ABSTRACT

Attempts on the part of British Reformed or Calvinistic churches and clergy to maintain, define, or modify their spiritual connection with the high orthodoxy of the seventeenth century are notoriously difficult to chart in the midst of the political pressures, the philosophical changes, the deconfessionalization and the denominational disintegration of the eighteenth century.1 The problem is exacerbated by the general lack of attention given to the more formal theology of more or less orthodox Protestant writers in the era of what can be called late orthodoxy, when the main trends in theology and philosophy, at least according to the dominant narrative found among intellectual historians, had all gone the way of Enlightenment rationalism. This problem, moreover, is one that has been highlighted in the recent work of James Bradley, who has demonstrated the significance of neglected connections between Calvinistic (as distinct from Deist, Rationalist and Unitarian) Dissent and the radical politics of the era.2 My own small contribution to this volume in his honour is to examine the nature of that more traditional Calvinist thought in its relation to the intellectual currents of the time by way of an examination of Philip Doddridge’s thought as found primarily in his Course of lectures on the principal subjects in pneumatology, ethics, and divinity, delivered in the Dissenting Academy at Northampton over the course of two decades, from 1730 to shortly before his death, and published posthumously

1 See Michael Watts, The Dissenters (Oxford, 1978-95), I, pp. 366-93, 464-71; cf.
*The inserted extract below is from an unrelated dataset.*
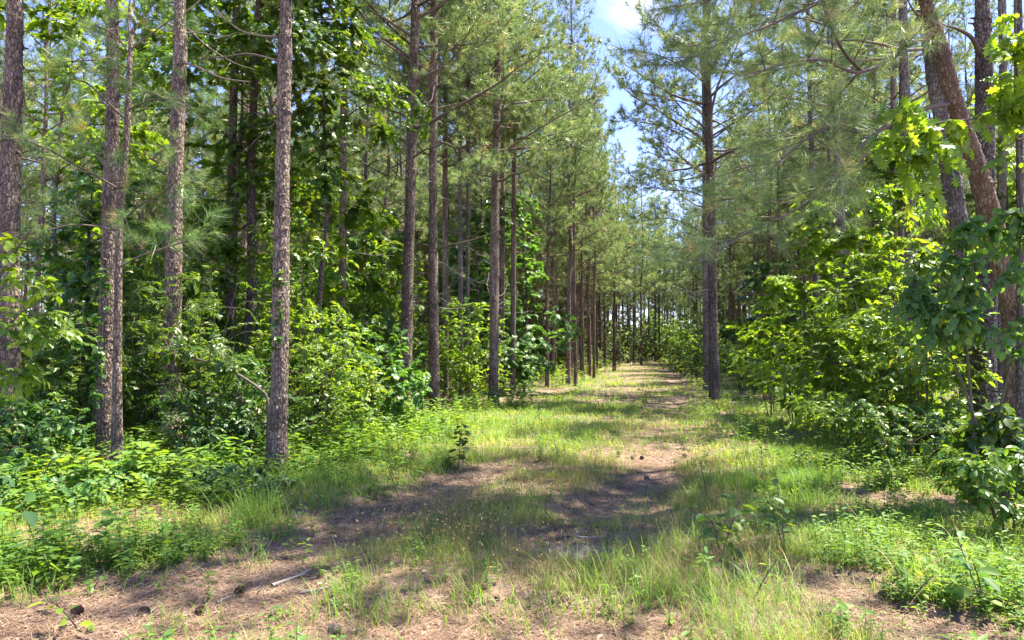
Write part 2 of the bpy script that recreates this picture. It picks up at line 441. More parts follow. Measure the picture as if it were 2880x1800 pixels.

Alan F.P. Sell, ‘Presbyterianism in Eighteenth-Century England: the Doctrinal Dimension’ in Dissenting Thought and the Life of the Churches (San Francisco, 1990), pp. 118-68; and David L. Wykes, ‘The Dissenting academy and Rational Dissent’ in Knud Haakonssen, Enlightenment and Religion: Rational Dissent in Eighteenth-Century Britain (Cambridge, 1996), pp. 121-30; also note Ernest Alexander Payne, ‘Eighteenth century English Congregationalism as exemplified in the life and work of Philip Doddridge’ in Review & Expositor, 48/3 (1951), pp. 286-301.